INFORMATION SHOWN
-- begin --

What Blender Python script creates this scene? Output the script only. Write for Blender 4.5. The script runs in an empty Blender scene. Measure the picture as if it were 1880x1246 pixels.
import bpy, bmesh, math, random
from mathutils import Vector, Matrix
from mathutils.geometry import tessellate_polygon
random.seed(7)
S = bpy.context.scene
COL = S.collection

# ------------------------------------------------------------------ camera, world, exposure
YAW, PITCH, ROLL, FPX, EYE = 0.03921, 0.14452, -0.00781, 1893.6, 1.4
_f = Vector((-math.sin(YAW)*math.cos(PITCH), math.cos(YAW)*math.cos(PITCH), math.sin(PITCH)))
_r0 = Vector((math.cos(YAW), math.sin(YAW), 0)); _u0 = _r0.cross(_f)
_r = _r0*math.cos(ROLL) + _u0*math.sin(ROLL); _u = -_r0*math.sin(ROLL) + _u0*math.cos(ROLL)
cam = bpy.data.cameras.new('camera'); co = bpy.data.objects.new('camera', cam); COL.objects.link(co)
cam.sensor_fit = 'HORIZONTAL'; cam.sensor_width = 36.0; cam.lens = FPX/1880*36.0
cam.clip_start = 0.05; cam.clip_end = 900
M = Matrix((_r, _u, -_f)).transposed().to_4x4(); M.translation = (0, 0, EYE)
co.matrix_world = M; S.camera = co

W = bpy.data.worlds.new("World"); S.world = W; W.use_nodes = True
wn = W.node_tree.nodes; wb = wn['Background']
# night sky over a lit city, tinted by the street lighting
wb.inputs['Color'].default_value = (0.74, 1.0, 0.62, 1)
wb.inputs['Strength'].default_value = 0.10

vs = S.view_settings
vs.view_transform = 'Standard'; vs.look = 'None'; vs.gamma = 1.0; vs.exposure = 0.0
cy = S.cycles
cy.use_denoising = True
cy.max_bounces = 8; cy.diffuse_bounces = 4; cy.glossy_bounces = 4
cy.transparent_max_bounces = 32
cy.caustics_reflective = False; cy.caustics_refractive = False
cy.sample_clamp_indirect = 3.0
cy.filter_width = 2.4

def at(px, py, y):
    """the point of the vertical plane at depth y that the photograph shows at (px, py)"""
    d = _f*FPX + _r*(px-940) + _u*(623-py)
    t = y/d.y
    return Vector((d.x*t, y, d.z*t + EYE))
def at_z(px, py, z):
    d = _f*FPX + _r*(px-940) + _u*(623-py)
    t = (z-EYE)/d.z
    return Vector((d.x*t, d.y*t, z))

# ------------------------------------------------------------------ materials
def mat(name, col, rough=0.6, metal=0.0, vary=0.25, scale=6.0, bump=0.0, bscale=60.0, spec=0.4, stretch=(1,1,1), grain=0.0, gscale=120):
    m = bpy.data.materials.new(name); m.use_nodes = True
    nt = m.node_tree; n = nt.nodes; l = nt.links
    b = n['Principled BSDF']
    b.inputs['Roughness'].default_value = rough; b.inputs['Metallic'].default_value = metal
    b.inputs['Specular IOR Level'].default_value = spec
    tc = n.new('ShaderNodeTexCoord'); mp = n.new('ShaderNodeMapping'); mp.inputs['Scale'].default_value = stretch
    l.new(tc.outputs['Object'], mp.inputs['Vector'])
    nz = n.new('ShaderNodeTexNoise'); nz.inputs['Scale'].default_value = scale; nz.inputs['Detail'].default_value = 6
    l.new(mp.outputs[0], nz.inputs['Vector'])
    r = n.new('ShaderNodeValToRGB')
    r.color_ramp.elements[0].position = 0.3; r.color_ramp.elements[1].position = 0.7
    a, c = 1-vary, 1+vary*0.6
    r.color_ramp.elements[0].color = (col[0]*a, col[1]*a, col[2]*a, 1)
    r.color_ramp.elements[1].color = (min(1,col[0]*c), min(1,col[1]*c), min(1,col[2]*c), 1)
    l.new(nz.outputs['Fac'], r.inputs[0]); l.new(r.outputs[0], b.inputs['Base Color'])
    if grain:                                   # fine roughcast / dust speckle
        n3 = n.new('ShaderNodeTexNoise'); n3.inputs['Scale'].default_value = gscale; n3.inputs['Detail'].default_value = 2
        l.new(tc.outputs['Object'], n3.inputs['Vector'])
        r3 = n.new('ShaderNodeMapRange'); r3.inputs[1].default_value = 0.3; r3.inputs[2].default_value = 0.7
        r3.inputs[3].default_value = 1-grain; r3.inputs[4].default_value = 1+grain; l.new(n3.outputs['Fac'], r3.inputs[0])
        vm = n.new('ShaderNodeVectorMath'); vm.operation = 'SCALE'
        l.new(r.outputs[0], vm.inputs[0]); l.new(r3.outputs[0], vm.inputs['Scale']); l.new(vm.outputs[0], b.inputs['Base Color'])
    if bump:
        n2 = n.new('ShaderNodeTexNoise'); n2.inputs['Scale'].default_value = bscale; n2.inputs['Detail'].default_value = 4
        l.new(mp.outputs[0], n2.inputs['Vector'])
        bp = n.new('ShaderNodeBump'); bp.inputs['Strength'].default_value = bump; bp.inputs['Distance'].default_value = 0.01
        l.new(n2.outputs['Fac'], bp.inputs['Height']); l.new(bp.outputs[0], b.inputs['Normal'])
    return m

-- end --

THE PROBLEM
Using the data above, restate word for word the lines from its opening line through the line that contains "co.matrix_world = M; S.camera = co", and no more.

ANSWER TO THIS TASK
What Blender Python script creates this scene? Output the script only. Write for Blender 4.5. The script runs in an empty Blender scene. Measure the picture as if it were 1880x1246 pixels.
import bpy, bmesh, math, random
from mathutils import Vector, Matrix
from mathutils.geometry import tessellate_polygon
random.seed(7)
S = bpy.context.scene
COL = S.collection

# ------------------------------------------------------------------ camera, world, exposure
YAW, PITCH, ROLL, FPX, EYE = 0.03921, 0.14452, -0.00781, 1893.6, 1.4
_f = Vector((-math.sin(YAW)*math.cos(PITCH), math.cos(YAW)*math.cos(PITCH), math.sin(PITCH)))
_r0 = Vector((math.cos(YAW), math.sin(YAW), 0)); _u0 = _r0.cross(_f)
_r = _r0*math.cos(ROLL) + _u0*math.sin(ROLL); _u = -_r0*math.sin(ROLL) + _u0*math.cos(ROLL)
cam = bpy.data.cameras.new('camera'); co = bpy.data.objects.new('camera', cam); COL.objects.link(co)
cam.sensor_fit = 'HORIZONTAL'; cam.sensor_width = 36.0; cam.lens = FPX/1880*36.0
cam.clip_start = 0.05; cam.clip_end = 900
M = Matrix((_r, _u, -_f)).transposed().to_4x4(); M.translation = (0, 0, EYE)
co.matrix_world = M; S.camera = co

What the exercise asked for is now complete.